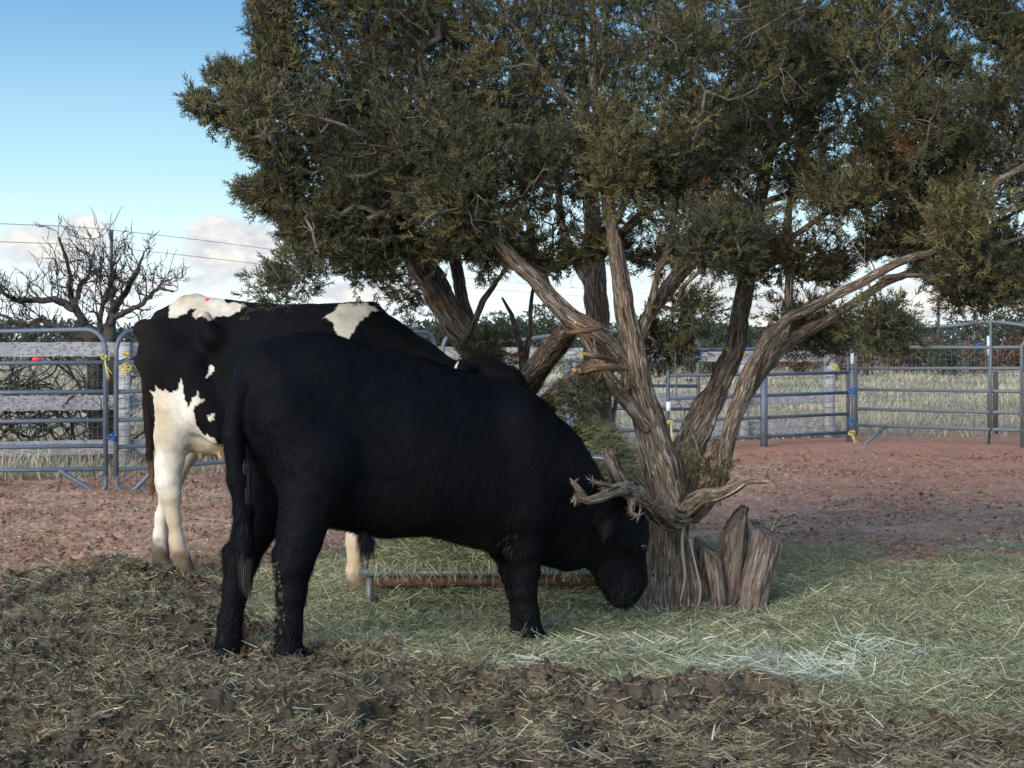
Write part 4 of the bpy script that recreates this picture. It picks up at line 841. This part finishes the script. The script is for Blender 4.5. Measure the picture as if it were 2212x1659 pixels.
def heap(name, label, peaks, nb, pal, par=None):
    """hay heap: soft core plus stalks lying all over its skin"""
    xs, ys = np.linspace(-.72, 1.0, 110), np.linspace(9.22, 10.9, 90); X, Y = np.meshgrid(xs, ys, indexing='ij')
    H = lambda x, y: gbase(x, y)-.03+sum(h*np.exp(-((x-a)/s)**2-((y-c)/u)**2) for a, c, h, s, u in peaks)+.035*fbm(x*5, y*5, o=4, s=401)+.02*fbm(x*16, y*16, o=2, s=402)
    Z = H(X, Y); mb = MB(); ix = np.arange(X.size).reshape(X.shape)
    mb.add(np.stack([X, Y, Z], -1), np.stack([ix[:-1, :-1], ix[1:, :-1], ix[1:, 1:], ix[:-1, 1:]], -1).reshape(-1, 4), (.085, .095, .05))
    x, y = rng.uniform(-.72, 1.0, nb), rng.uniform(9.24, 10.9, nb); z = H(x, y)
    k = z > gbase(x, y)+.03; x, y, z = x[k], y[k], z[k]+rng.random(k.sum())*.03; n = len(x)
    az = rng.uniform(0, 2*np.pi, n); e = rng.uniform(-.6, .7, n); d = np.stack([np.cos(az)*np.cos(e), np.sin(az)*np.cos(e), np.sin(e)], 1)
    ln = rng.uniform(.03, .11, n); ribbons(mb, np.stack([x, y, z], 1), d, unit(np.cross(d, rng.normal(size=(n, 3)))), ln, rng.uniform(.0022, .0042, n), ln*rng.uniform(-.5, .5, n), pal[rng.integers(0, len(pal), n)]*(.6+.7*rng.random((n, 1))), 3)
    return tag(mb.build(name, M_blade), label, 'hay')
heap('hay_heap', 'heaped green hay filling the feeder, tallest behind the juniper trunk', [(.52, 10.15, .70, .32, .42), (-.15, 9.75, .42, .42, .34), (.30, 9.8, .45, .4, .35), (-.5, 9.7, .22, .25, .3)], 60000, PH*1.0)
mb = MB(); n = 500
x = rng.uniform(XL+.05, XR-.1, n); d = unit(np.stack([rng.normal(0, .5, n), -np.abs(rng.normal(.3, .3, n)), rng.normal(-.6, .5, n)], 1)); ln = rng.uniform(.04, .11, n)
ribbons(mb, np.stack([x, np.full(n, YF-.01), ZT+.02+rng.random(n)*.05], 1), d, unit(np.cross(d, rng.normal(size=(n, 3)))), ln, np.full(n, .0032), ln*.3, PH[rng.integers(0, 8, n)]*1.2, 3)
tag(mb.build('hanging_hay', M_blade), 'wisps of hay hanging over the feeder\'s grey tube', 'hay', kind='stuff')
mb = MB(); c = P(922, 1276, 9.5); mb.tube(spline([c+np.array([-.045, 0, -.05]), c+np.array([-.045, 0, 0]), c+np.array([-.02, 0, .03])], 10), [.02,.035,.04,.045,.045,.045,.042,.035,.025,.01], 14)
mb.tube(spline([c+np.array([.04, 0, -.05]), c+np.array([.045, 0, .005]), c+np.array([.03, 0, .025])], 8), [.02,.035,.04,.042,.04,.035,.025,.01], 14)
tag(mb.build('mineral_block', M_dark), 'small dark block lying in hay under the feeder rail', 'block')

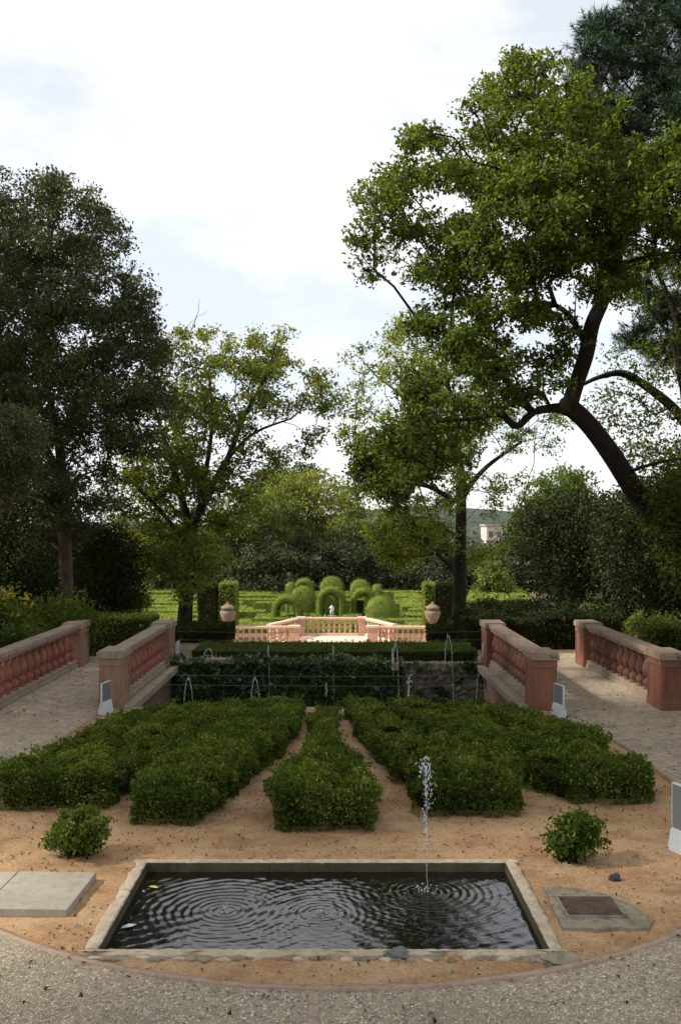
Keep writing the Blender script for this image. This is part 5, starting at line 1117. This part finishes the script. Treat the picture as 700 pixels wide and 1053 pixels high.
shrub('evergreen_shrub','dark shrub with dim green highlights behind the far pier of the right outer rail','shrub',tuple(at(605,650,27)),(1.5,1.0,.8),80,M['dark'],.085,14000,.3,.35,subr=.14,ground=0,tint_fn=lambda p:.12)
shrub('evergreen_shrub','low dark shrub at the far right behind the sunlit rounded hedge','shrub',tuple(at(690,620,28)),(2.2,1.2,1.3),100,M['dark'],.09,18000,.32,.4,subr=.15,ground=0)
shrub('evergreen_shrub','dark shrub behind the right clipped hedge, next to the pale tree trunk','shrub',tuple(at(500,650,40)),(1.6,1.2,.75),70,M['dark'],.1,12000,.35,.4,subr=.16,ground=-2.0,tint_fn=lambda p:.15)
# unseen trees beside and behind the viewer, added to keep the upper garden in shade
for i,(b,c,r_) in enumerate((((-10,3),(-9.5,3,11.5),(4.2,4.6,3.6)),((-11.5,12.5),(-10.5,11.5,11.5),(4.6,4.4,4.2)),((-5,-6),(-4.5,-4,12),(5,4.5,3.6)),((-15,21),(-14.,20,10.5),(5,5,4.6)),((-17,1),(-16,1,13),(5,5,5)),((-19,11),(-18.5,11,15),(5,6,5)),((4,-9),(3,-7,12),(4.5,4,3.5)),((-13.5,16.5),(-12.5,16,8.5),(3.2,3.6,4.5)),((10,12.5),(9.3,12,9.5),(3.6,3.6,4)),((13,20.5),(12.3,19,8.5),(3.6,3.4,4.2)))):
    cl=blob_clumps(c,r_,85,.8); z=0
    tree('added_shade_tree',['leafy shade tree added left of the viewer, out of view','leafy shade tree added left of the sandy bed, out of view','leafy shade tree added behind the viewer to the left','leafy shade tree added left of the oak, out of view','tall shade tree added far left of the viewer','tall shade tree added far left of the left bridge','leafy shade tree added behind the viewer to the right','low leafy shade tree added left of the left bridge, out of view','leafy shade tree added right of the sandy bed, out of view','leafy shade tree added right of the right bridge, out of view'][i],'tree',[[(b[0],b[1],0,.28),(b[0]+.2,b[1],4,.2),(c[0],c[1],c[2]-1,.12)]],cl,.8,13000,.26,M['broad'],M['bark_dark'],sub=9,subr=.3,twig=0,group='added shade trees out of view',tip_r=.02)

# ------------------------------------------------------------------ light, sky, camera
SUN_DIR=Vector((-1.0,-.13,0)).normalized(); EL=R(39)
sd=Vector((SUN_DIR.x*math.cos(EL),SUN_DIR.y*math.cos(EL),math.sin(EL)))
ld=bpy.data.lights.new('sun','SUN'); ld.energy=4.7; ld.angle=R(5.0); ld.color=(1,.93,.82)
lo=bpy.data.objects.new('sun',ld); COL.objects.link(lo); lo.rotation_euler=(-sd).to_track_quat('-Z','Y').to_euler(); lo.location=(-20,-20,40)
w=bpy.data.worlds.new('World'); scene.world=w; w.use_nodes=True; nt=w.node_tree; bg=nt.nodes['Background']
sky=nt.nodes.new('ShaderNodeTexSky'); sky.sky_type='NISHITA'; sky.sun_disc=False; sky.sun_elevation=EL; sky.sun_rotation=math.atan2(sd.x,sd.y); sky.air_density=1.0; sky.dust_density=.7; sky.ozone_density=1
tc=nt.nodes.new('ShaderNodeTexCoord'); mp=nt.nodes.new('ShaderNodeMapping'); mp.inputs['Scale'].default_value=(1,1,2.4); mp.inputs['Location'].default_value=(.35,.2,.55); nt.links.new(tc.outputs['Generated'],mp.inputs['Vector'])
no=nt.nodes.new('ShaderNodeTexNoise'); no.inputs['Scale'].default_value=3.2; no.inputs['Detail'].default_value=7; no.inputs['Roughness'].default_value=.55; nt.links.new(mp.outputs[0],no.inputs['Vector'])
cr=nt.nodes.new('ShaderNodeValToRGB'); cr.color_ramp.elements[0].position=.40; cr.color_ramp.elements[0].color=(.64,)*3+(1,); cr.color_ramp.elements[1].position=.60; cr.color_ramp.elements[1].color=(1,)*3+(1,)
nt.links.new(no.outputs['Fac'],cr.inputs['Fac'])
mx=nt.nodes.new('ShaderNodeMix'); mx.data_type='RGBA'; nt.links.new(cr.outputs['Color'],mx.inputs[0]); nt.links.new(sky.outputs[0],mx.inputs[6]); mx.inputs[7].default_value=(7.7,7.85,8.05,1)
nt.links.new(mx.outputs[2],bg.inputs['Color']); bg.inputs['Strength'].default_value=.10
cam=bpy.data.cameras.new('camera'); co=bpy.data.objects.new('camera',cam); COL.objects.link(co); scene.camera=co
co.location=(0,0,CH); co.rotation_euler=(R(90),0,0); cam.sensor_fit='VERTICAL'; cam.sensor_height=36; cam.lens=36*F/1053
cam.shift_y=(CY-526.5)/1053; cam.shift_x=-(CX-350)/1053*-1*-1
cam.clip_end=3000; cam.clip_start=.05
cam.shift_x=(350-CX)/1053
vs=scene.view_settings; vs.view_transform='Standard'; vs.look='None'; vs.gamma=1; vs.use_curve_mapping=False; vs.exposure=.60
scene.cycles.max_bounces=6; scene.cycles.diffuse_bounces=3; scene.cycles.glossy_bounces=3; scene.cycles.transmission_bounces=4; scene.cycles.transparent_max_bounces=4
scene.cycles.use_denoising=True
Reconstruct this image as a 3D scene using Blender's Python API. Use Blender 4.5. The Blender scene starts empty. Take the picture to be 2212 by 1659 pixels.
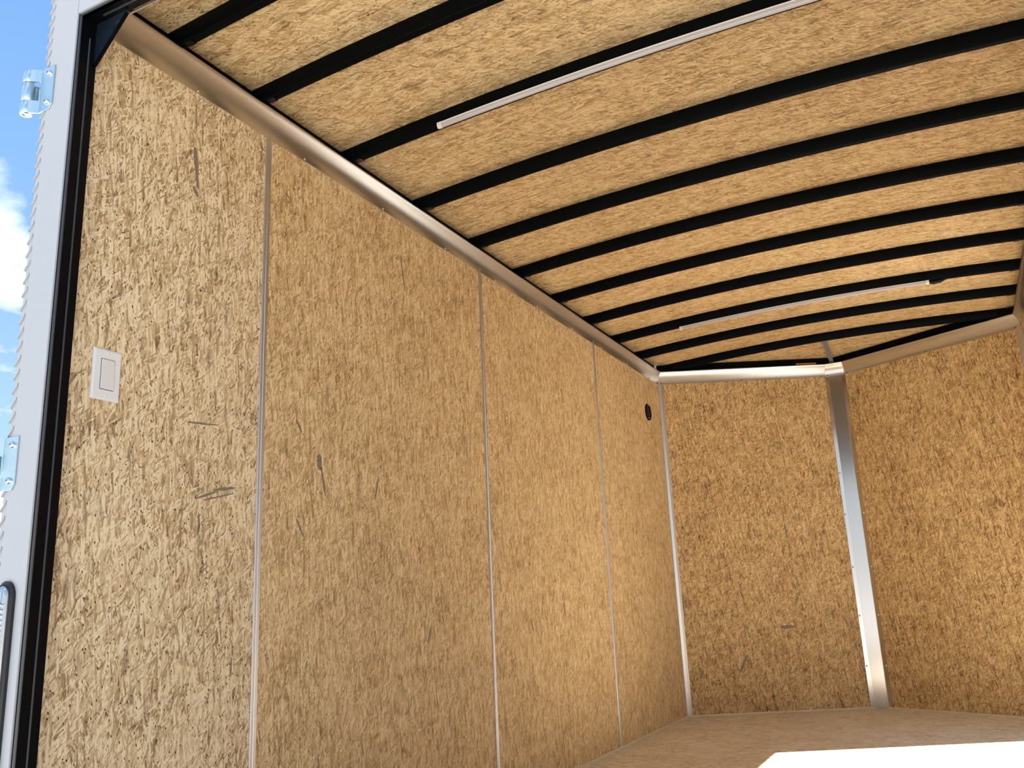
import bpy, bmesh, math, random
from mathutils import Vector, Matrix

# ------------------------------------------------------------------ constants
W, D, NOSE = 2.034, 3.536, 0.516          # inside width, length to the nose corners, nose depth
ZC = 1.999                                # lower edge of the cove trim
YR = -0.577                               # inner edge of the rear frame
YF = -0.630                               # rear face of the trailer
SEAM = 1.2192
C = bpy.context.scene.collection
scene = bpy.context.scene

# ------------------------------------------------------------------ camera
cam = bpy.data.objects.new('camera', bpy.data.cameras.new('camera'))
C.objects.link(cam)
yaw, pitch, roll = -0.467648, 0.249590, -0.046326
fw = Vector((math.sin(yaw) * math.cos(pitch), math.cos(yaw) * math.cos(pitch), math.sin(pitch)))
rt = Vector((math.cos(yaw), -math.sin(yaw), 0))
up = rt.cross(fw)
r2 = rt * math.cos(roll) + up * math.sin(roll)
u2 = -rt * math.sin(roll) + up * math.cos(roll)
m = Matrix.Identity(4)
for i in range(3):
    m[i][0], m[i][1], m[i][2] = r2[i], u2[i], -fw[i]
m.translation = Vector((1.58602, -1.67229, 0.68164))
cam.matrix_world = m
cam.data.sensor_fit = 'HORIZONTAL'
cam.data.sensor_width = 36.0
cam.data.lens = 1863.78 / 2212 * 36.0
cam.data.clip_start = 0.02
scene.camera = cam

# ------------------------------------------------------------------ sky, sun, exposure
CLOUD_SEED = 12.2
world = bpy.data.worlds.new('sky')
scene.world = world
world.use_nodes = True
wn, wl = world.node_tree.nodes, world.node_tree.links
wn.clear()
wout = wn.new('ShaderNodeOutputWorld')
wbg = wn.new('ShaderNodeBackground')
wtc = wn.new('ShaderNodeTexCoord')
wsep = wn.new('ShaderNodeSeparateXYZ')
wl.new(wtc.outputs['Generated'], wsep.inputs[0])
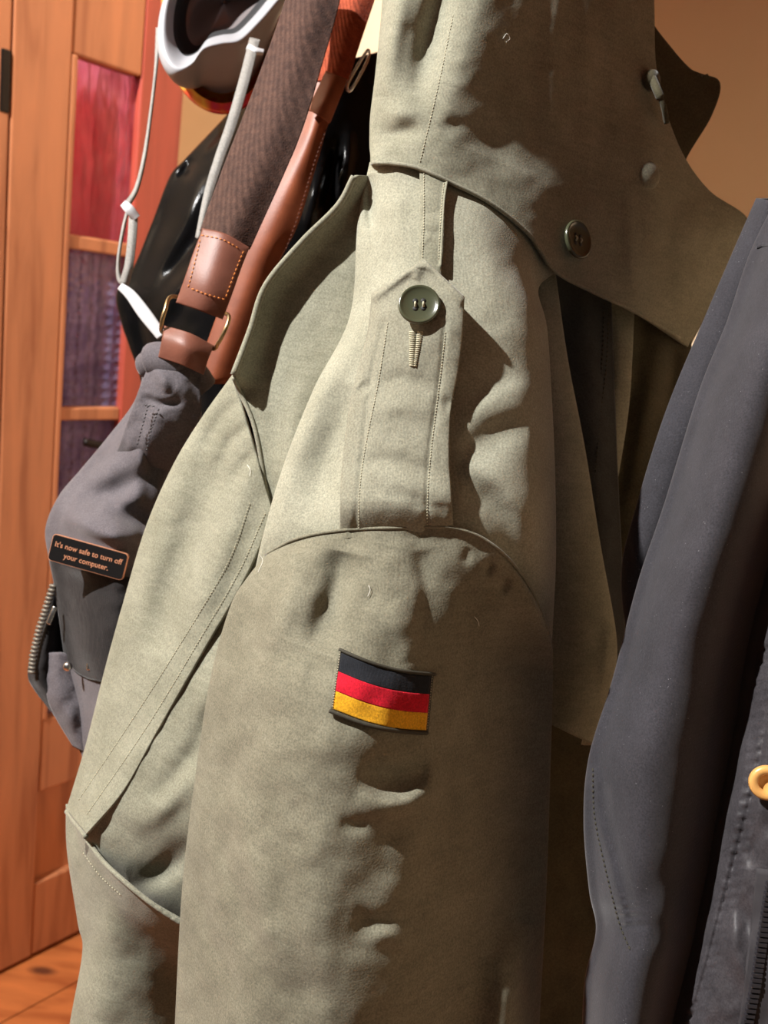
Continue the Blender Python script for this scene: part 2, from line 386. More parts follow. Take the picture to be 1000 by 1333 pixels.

- [Instruction]: Exactly reproduce the lines from the line holding "Reconstruct this image" through the line holding "from mathutils import Vector, Matrix", and only those; pictures are to be left out.

- [Exercise solution]:
Reconstruct this image as a 3D scene using Blender's Python API. Use Blender 4.5. The Blender scene starts empty. Take the picture to be 2212 by 1659 pixels.
import bpy, bmesh, math, random
from mathutils import Vector, Matrix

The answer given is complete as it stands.